Hay un mundo después de los párpados. Donde el silencio rompe los tímpanos y los gritos no se escuchan. Donde hay mortales incólumes que no debieron morir, o que debieran renacer. Donde hay lágrimas rasgando con sangre las paredes, lágrimas deshechas que pulverizan ventanas. Donde no vuelven los atardeceres ni los silbidos del alba. Sólo descansan, no sé si en paz, las almas gigantes de los hombres.

La blancura de su rostro hubiese paralizado al más valiente. De tener enfrente aquel cuerpo escuálido, maltratado por quienes ni imaginaban su grandeza, aquellos ojos estremecedores, la piel bruñida, el talante aún firme, como quien está seguro de las victorias; no hubiesen podido, si quiera, pronunciar palabra. Y es que aquellos cobardes le temían hasta después de muerto. Le temían a su espíritu, a la energía de los titanes que no se sofoca a tiros.

Estaba tirado, en un rincón, malherido; pero firme como si asistiera el parto de alguno de sus hijos o escuchara los gritos de los cubanos en el amanecer de enero del 59. Sí, se precipitaba sobre él una estampida, pero estaba firme y la mirada se clavaba en el cielo. Bolivia. Bolivia fue sarcófago y fue entierro y fue panteón y hasta los árboles lloraron, las montañas, la tierra que nunca más volvió a secarse, los caminos, las piedras, cada río… No hay paz en este mundo para hombres como él. La impotencia y el miedo son las cabezas en sus escopetas; fusiles que no descansan hasta el exterminio. 

A esos guerrilleros desertores, Vicente Rocabado y Pastor Barreras, se les quedó corta la hombría, y escupieron las palabras, lo delataron. Ahora la contrainteligencia americana sabía de su presencia en Bolivia. Entonces volcaron las más modernas técnicas, las soplaron entre los árboles sembrándolas cual semillas de plantas carnívoras. Infiltraron agentes, y fue George Andrew Roth quien los marcó como animales: esparció entre los guerrilleros una sustancia química rastreable por los pastores alemanes de los norteamericanos.      

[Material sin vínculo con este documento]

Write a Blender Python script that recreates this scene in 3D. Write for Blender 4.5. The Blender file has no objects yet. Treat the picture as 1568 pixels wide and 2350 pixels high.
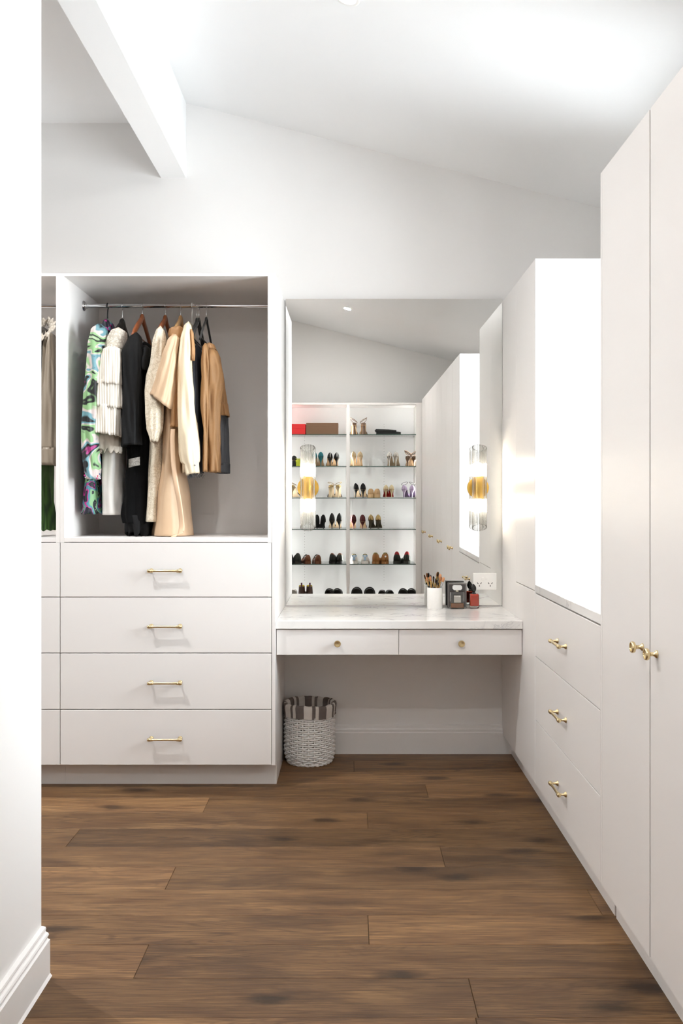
import bpy, bmesh, math, random
from mathutils import Vector, Matrix
random.seed(7)
PI = math.pi
SC = bpy.context.scene
COL = SC.collection

# ---------------------------------------------------------------- camera, world, exposure
U = 0.0023196            # metres per photo pixel on the plane of the mirror wall
D = 4.8                  # camera to mirror wall
VX, VY = 803.0, 1150.0   # vanishing point of the room's depth lines
F = D / U                # focal length in photo pixels
H = 578.0 * U            # camera height
cam_d = bpy.data.cameras.new('camera')
cam = bpy.data.objects.new('camera', cam_d); COL.objects.link(cam)
cam.location = (0, 0, H); cam.rotation_euler = (PI / 2, 0, 0)
cam_d.sensor_fit = 'HORIZONTAL'; cam_d.sensor_width = 24.0
cam_d.lens = F / 1568.0 * 24.0
cam_d.shift_x = (784 - VX) / 1568.0
cam_d.shift_y = -(1175 - VY) / 1568.0
cam_d.clip_start = 0.02
SC.camera = cam
vs = SC.view_settings
vs.view_transform = 'Standard'; vs.look = 'None'; vs.gamma = 1.0; vs.use_curve_mapping = False
vs.exposure = 0.33
SC.cycles.max_bounces = 8; SC.cycles.diffuse_bounces = 5; SC.cycles.glossy_bounces = 4
SC.cycles.use_adaptive_sampling = True; SC.cycles.adaptive_threshold = 0.18; SC.cycles.adaptive_min_samples = 16
SC.cycles.transparent_max_bounces = 16; SC.cycles.sample_clamp_indirect = 8.0
SC.cycles.caustics_reflective = False; SC.cycles.caustics_refractive = False
SC.cycles.use_denoising = True

SKY = 22.0
LAMP = 20.0
BULB = 120.0
world = bpy.data.worlds.new('sky'); SC.world = world; world.use_nodes = True
bg = world.node_tree.nodes['Background']
bg.inputs[0].default_value = (0.885, 0.95, 1.0, 1); bg.inputs[1].default_value = SKY

# ---------------------------------------------------------------- measuring helpers
def W(px, py, r):
    """photo pixel at depth fraction r -> world point"""
    return Vector(((px - VX) * r * U, r * D, H - (py - VY) * r * U))
MT = 0.0075                          # the mirror leans forward a little at the top
MY0, MZ0 = D - 0.006, 0.787
MN = Vector((0, -math.cos(MT), -math.sin(MT)))
def MR(px, py, ys):
    """point on plane y=ys that shows at this pixel in the mirror"""
    d = Vector(((px - VX) / F, 1.0, -(py - VY) / F))
    c = Vector((0, 0, H)); p0 = Vector((0, MY0, MZ0))
    t = (p0 - c).dot(MN) / d.dot(MN); hit = c + d * t
    q = d - MN * (2 * d.dot(MN))
    return hit + q * ((ys - hit.y) / q.y)

def lin(*c):
    o = []
    for v in c:
        v /= 255.0
        o.append(v / 12.92 if v <= 0.04045 else ((v + 0.055) / 1.055) ** 2.4)
    return (o[0], o[1], o[2], 1.0)

# ---------------------------------------------------------------- materials
MATS = {}
def mat(name, col, rough=0.5, metal=0.0, var=0.04, scale=14.0, bump=0.0, bscale=60.0, spec=0.5, sheen=0.0, stretch=(1, 1, 1), detail=4):
    if name in MATS: return MATS[name]
    m = bpy.data.materials.new(name); m.use_nodes = True; nt = m.node_tree; n = nt.nodes
    b = n['Principled BSDF']
    b.inputs['Roughness'].default_value = rough; b.inputs['Metallic'].default_value = metal
    b.inputs['Specular IOR Level'].default_value = spec
    if sheen: b.inputs['Sheen Weight'].default_value = sheen
    tc = n.new('ShaderNodeTexCoord'); mp = n.new('ShaderNodeMapping'); mp.inputs['Scale'].default_value = stretch
    nt.links.new(tc.outputs['Object'], mp.inputs[0])
    nz = n.new('ShaderNodeTexNoise'); nz.inputs['Scale'].default_value = scale; nz.inputs['Detail'].default_value = detail
    nt.links.new(mp.outputs[0], nz.inputs[0])
    mx = n.new('ShaderNodeMix'); mx.data_type = 'RGBA'
    mx.inputs[6].default_value = tuple(min(1, v * (1 - var)) for v in col[:3]) + (1,)
    mx.inputs[7].default_value = tuple(min(1, v * (1 + var)) for v in col[:3]) + (1,)
    nt.links.new(nz.outputs['Fac'], mx.inputs[0]); nt.links.new(mx.outputs[2], b.inputs['Base Color'])
    if bump:
        n2 = n.new('ShaderNodeTexNoise'); n2.inputs['Scale'].default_value = bscale; n2.inputs['Detail'].default_value = 5
        nt.links.new(mp.outputs[0], n2.inputs[0])
        bp = n.new('ShaderNodeBump'); bp.inputs['Strength'].default_value = bump; bp.inputs['Distance'].default_value = 0.01
        nt.links.new(n2.outputs['Fac'], bp.inputs['Height']); nt.links.new(bp.outputs[0], b.inputs['Normal'])
    MATS[name] = m
    return m
def emit(name, col, s):
    m = bpy.data.materials.new(name); m.use_nodes = True; nt = m.node_tree
    b = nt.nodes['Principled BSDF']; b.inputs['Base Color'].default_value = (0.9, 0.9, 0.9, 1)
    b.inputs['Emission Color'].default_value = col; b.inputs['Emission Strength'].default_value = s
    MATS[name] = m; return m
def sheet_glass(name, tint, refl=0.08, rough=0.02, ior=1.45, milk=0.0):
    m = bpy.data.materials.new(name); m.use_nodes = True; nt = m.node_tree; n = nt.nodes
    n.remove(n['Principled BSDF']); out = n['Material Output']
    tr = n.new('ShaderNodeBsdfTransparent'); tr.inputs[0].default_value = tint
    gl = n.new('ShaderNodeBsdfGlossy'); gl.inputs['Roughness'].default_value = rough
    fr = n.new('ShaderNodeFresnel'); fr.inputs[0].default_value = ior
    ad = n.new('ShaderNodeMath'); ad.operation = 'ADD'; ad.inputs[1].default_value = refl; ad.use_clamp = True
    nt.links.new(fr.outputs[0], ad.inputs[0])
    mx = n.new('ShaderNodeMixShader'); nt.links.new(ad.outputs[0], mx.inputs[0])
    nt.links.new(tr.outputs[0], mx.inputs[1]); nt.links.new(gl.outputs[0], mx.inputs[2])
    last = mx
    if milk:
        df = n.new('ShaderNodeBsdfTranslucent'); df.inputs[0].default_value = (0.95, 0.95, 0.93, 1)
        m2 = n.new('ShaderNodeMixShader'); m2.inputs[0].default_value = milk
        nt.links.new(mx.outputs[0], m2.inputs[1]); nt.links.new(df.outputs[0], m2.inputs[2]); last = m2
    nt.links.new(last.outputs[0], out.inputs[0])
    MATS[name] = m; return m
def ramp_mat(name, stops, scale, rough=0.7, kind='noise', detail=3.0, distortion=0.0, stretch=(1, 1, 1), interp='CONSTANT', bump=0.0, sheen=0.0):
    m = bpy.data.materials.new(name); m.use_nodes = True; nt = m.node_tree; n = nt.nodes
    b = n['Principled BSDF']; b.inputs['Roughness'].default_value = rough
    if sheen: b.inputs['Sheen Weight'].default_value = sheen
    tc = n.new('ShaderNodeTexCoord'); mp = n.new('ShaderNodeMapping'); mp.inputs['Scale'].default_value = stretch
    nt.links.new(tc.outputs['Object'], mp.inputs[0])
    if kind == 'noise':
        t = n.new('ShaderNodeTexNoise'); t.inputs['Detail'].default_value = detail; t.inputs['Distortion'].default_value = distortion; o = t.outputs['Fac']
    elif kind == 'voronoi':
        t = n.new('ShaderNodeTexVoronoi'); o = t.outputs['Distance']
    elif kind == 'wave':
        t = n.new('ShaderNodeTexWave'); t.inputs['Distortion'].default_value = distortion; o = t.outputs['Fac']
    t.inputs['Scale'].default_value = scale
    nt.links.new(mp.outputs[0], t.inputs['Vector'])
    r = n.new('ShaderNodeValToRGB'); r.color_ramp.interpolation = interp
    e = r.color_ramp.elements
    while len(e) < len(stops): e.new(0.5)
    for i, (p, c) in enumerate(stops): e[i].position = p; e[i].color = c
    nt.links.new(o, r.inputs[0]); nt.links.new(r.outputs[0], b.inputs['Base Color'])
    if bump:
        bp = n.new('ShaderNodeBump'); bp.inputs['Strength'].default_value = bump; bp.inputs['Distance'].default_value = 0.008
        nt.links.new(o, bp.inputs['Height']); nt.links.new(bp.outputs[0], b.inputs['Normal'])
    MATS[name] = m; return m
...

El 20 de abril de 1967 cayeron prisioneros el pintor Ciro Roberto Bustos y el escritor francés Regis Debray, y esos perros, no los de cuatro patas, los otros, cincelaron sobre sus pieles las más inimaginables torturas. Entonces hablaron. Se confirmó la ubicación. Se desató una verdadera represión, descontrolados cual lobos en Luna llena extremaron las medidas: repartieron secuaces y reforzaron estaciones, aeropuertos, las fronteras. El Ministro de Interior boliviano, doctor Antonio Arguedas Mendieta, declaró que la CIA tomó el Ministerio del Interior en Bolivia como si fuese un consulado de ellos.

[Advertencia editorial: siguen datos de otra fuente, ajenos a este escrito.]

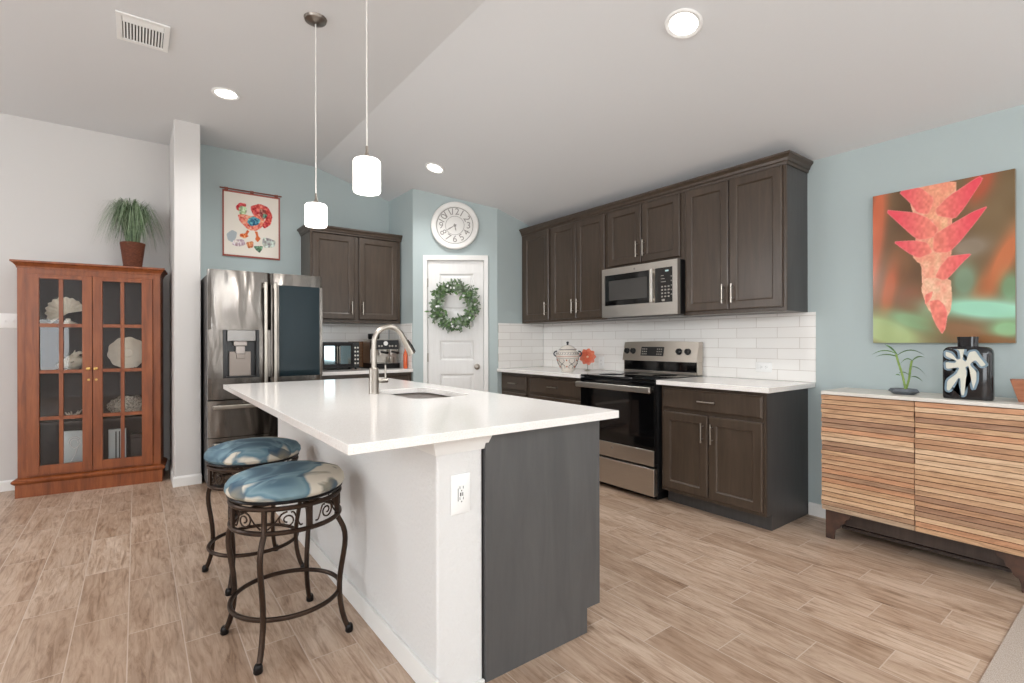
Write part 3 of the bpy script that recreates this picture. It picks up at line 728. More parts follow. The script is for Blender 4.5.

Compraron collares y los tallaron fuerte en los cuellos de militares y policías bolivianos, los corrompieron. Luego fueron infiltrados como arrieros, comerciantes, vendedores de productos; y fue Pedro Peña, injuria de hombre, quien detectó el grupo buscado en la Quebrada del Yuro e informó a La Higuera. Así lo tuvieron, delatado, traicionado por los propios hijos de la tierra en la que luchaba.

El dictador boliviano Rene Barrientos, también agente de la CIA desde 1960, al enterarse se reunió con el embajador norteamericano en la Paz; y cual lacayos sucios esperaron órdenes de Washington. Ya todo estaba listo, el hombre apresado, el escenario construido, la farsa armada, ya podían afirmar que Bolivia era la única responsable de su asesinato; a ellos sólo les bastó rotar la cara en la moneda.       

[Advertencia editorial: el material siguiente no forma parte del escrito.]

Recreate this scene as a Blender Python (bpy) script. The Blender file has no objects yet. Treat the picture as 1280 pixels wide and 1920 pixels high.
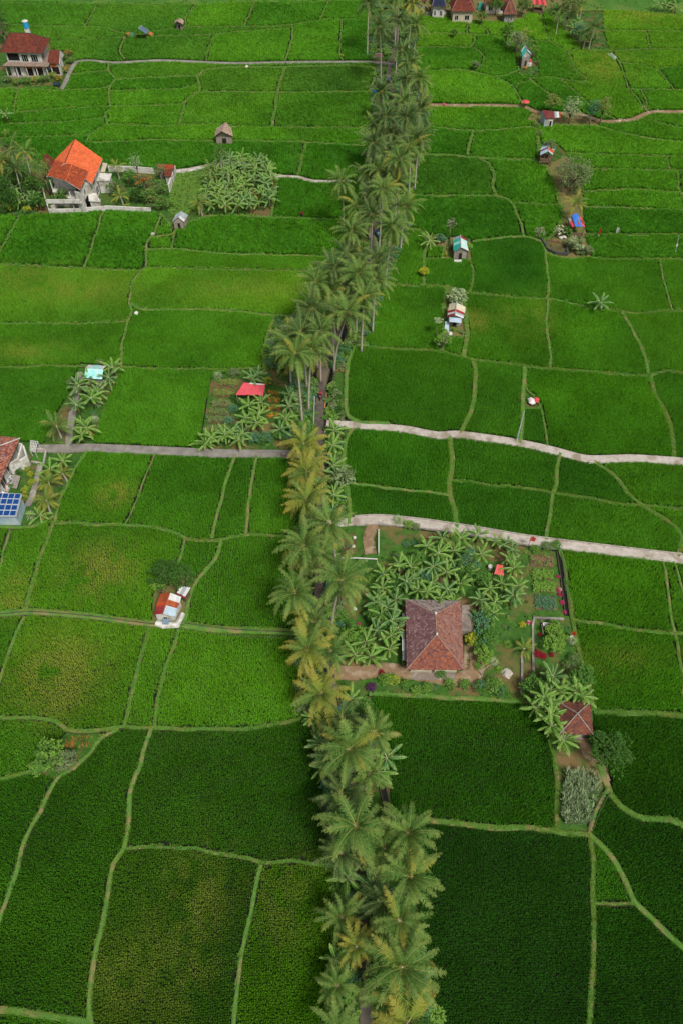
import bpy, math, random
import numpy as np
from mathutils import Vector, Matrix, Euler

R = math.radians
random.seed(7)
rng = np.random.default_rng(7)
C = bpy.context.scene.collection
SC = bpy.context.scene

# ---------------------------------------------------------------- camera
FPX, CX, CY, PITCH, HCAM = 1493.0, 640.0, 960.0, R(52.7), 98.0
cam_d = bpy.data.cameras.new('camera')
cam = bpy.data.objects.new('camera', cam_d); C.objects.link(cam)
cam.location = (0, 0, HCAM)
cam.rotation_euler = (R(90) - PITCH, 0, 0)
cam_d.sensor_fit = 'VERTICAL'; cam_d.sensor_height = 36.0; cam_d.sensor_width = 24.0
cam_d.lens = FPX / 1920.0 * 36.0
cam_d.clip_start = 0.5; cam_d.clip_end = 9000.0
SC.camera = cam
SC.render.resolution_x = 682; SC.render.resolution_y = 1024

# ---------------------------------------------------------------- sky, sun, exposure (thin overcast)
SUN_EL, SUN_AZ = R(56), R(148)       # azimuth measured from +Y towards +X
world = bpy.data.worlds.new('World'); SC.world = world; world.use_nodes = True
wn = world.node_tree.nodes; wl = world.node_tree.links
bg = wn['Background']
sky = wn.new('ShaderNodeTexSky'); sky.sky_type = 'NISHITA'; sky.sun_disc = False
sky.sun_elevation = SUN_EL; sky.sun_rotation = SUN_AZ; sky.air_density = 1.0; sky.dust_density = 5.0; sky.ozone_density = 1.0
hs = wn.new('ShaderNodeHueSaturation'); hs.inputs['Saturation'].default_value = 0.35
wl.new(sky.outputs[0], hs.inputs['Color']); wl.new(hs.outputs[0], bg.inputs['Color'])
bg.inputs['Strength'].default_value = 0.08
sd = bpy.data.lights.new('sun', 'SUN'); sd.energy = 2.9; sd.angle = R(11); sd.color = (1.0, 0.96, 0.90)
sun = bpy.data.objects.new('sun', sd); C.objects.link(sun)
d = Vector((math.sin(SUN_AZ) * math.cos(SUN_EL), math.cos(SUN_AZ) * math.cos(SUN_EL), math.sin(SUN_EL)))
sun.rotation_euler = d.to_track_quat('Z', 'Y').to_euler(); sun.location = (0, 0, 150)
SC.view_settings.view_transform = 'Standard'; SC.view_settings.look = 'None'
SC.view_settings.gamma = 1.0; SC.view_settings.exposure = 0.04; SC.view_settings.use_curve_mapping = False
SC.cycles.max_bounces = 6; SC.cycles.diffuse_bounces = 3; SC.cycles.transparent_max_bounces = 4

# ---------------------------------------------------------------- survey helpers: photo bearings to metres on the ground
_cp, _sp = math.cos(PITCH), math.sin(PITCH)
def at(px, py, z=0.0):
    u = (px - CX) / FPX; v = (CY - py) / FPX
    dx, dy, dz = u, _cp + v * _sp, -_sp + v * _cp
    t = (z - HCAM) / dz
    return (dx * t, dy * t)
def at3(px, py, z=0.0):
    x, y = at(px, py, z); return Vector((x, y, z))
def pl(pts): return [at(*p) for p in pts]

# ---------------------------------------------------------------- materials
def lin(c):
    if isinstance(c, str):
        c = c.lstrip('#'); c = [int(c[i:i+2], 16) / 255 for i in (0, 2, 4)]
        c = [x / 12.92 if x <= .04045 else ((x + .055) / 1.055) ** 2.4 for x in c]
    return (c[0], c[1], c[2], 1)
MATS = {}
def mat(name, col, col2=None, scale=2.0, rough=0.8, detail=6, coord='Object', bump=0.0, bscale=None, metal=0.0, spec=0.3, mixlo=.35, mixhi=.65, col3=None, scale3=.3, stretch=None):
    """noise-mixed principled material"""
    if name in MATS: return MATS[name]
    m = bpy.data.materials.new(name); m.use_nodes = True; MATS[name] = m
    n = m.node_tree.nodes; l = m.node_tree.links; b = n['Principled BSDF']
    b.inputs['Roughness'].default_value = rough; b.inputs['Metallic'].default_value = metal
    b.inputs['Specular IOR Level'].default_value = spec
    tc = n.new('ShaderNodeTexCoord'); src = tc.outputs[coord] if coord != 'World' else None
    if coord == 'World':
        g = n.new('ShaderNodeNewGeometry'); src = g.outputs['Position']
    if stretch:
        mp = n.new('ShaderNodeMapping'); mp.inputs['Scale'].default_value = stretch
        l.new(src, mp.inputs['Vector']); src = mp.outputs[0]
    def noise(s, d=detail):
        t = n.new('ShaderNodeTexNoise'); t.inputs['Scale'].default_value = s; t.inputs['Detail'].default_value = d
        t.inputs['Roughness'].default_value = .62
        l.new(src, t.inputs['Vector']); return t
    if col2 is None:
        b.inputs['Base Color'].default_value = lin(col)
    else:
        t = noise(scale)
        mr = n.new('ShaderNodeMapRange'); mr.inputs[1].default_value = mixlo; mr.inputs[2].default_value = mixhi
        l.new(t.outputs[0], mr.inputs[0])
        mx = n.new('ShaderNodeMix'); mx.data_type = 'RGBA'; mx.inputs[6].default_value = lin(col); mx.inputs[7].default_value = lin(col2)
        l.new(mr.outputs[0], mx.inputs[0]); out = mx.outputs[2]
        if col3 is not None:
            t3 = noise(scale3, 4); m3 = n.new('ShaderNodeMapRange'); m3.inputs[1].default_value = .5; m3.inputs[2].default_value = .62
            l.new(t3.outputs[0], m3.inputs[0])
            mx3 = n.new('ShaderNodeMix'); mx3.data_type = 'RGBA'; mx3.inputs[7].default_value = lin(col3)
            l.new(m3.outputs[0], mx3.inputs[0]); l.new(out, mx3.inputs[6]); out = mx3.outputs[2]
        l.new(out, b.inputs['Base Color'])
    if bump:
        t = noise(bscale or scale * 3, 5); bp = n.new('ShaderNodeBump'); bp.inputs['Strength'].default_value = bump; bp.inputs['Distance'].default_value = .05
        l.new(t.outputs[0], bp.inputs['Height']); l.new(bp.outputs[0], b.inputs['Normal'])
    return m

def leafmat(name, col, col2=None, tip=None, tint=False, rough=.55, trans=.25, rand=.25, tip_lo=.5):
    """foliage: colour varies from plant to plant; 'grad' attribute runs from base to tip; translucent blades"""
    if name in MATS: return MATS[name]
    m = bpy.data.materials.new(name); m.use_nodes = True; MATS[name] = m
    n = m.node_tree.nodes; l = m.node_tree.links; b = n['Principled BSDF']
    b.inputs['Roughness'].default_value = rough; b.inputs['Specular IOR Level'].default_value = .10
    oi = n.new('ShaderNodeObjectInfo')
    mx = n.new('ShaderNodeMix'); mx.data_type = 'RGBA'; mx.inputs[6].default_value = lin(col); mx.inputs[7].default_value = lin(col2 or col)
    g = n.new('ShaderNodeNewGeometry')
    add = n.new('ShaderNodeMath'); add.operation = 'MULTIPLY_ADD'; add.inputs[1].default_value = .5
    hf = n.new('ShaderNodeMath'); hf.operation = 'MULTIPLY'; hf.inputs[1].default_value = .5
    l.new(g.outputs['Random Per Island'], hf.inputs[0]); l.new(oi.outputs['Random'], add.inputs[0]); l.new(hf.outputs[0], add.inputs[2])
    l.new(add.outputs[0], mx.inputs[0]); out = mx.outputs[2]
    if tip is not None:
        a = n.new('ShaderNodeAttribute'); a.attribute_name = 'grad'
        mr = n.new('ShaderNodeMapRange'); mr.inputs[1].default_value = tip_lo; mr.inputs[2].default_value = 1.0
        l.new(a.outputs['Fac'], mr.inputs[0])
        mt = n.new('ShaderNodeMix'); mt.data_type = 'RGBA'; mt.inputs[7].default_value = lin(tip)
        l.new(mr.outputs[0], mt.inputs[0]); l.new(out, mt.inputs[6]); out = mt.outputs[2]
    if tint:
        a = n.new('ShaderNodeAttribute'); a.attribute_type = 'INSTANCER'; a.attribute_name = 'tint'
        mm = n.new('ShaderNodeMix'); mm.data_type = 'RGBA'; mm.blend_type = 'MULTIPLY'; mm.inputs[0].default_value = 1
        l.new(out, mm.inputs[6]); l.new(a.outputs['Color'], mm.inputs[7]); out = mm.outputs[2]
    l.new(out, b.inputs['Base Color'])
    if trans:
        tr = n.new('ShaderNodeBsdfTranslucent'); l.new(out, tr.inputs['Color'])
        ms = n.new('ShaderNodeMixShader'); ms.inputs[0].default_value = trans
        l.new(b.outputs[0], ms.inputs[1]); l.new(tr.outputs[0], ms.inputs[2]); l.new(ms.outputs[0], n['Material Output'].inputs[0])
    return m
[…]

Luego vinieron los medios, la desinformación, los ultrajes. Transmitieron oleadas de mentiras sobre la verdad que se hilvanó en la Higuera. Un periodista boliviano fue el encargado de difundir las falacias, él mismo afirmó: “No importan los bolivianos, son analfabetos, no saben leer. Importan los europeos y los norteamericanos. Allí un por ciento va a creer, a otro por ciento le convendrá creer, a otros le haremos creer. El resto dudará. Nuestro éxito consistirá en que hagamos de los guerrilleros unos bandidos y de Tania una mujer vulgar”.

La muerte de Ernesto Che Guevara no fue más que un terrible complot, un cruento teatro. Pero hay un mundo después de los párpados, y hoy su esencia brota en aquel santuario de la Higuera. Y su sangre está diseminada por los árboles, en tupidas selvas cuyos pináculos llegan al cielo y rompen en lluvia sana que purifica. Hoy regresa el Che con su figura intacta cual valiente Quijote en contra de molinos. Y camina entre los hombres con su tabaco en la mano y le devuelve algo de luz a las estrellas, esas que se extinguieron cuando su voz, su corazón y sus ojos, se apagaron en aquel octubre de angustias.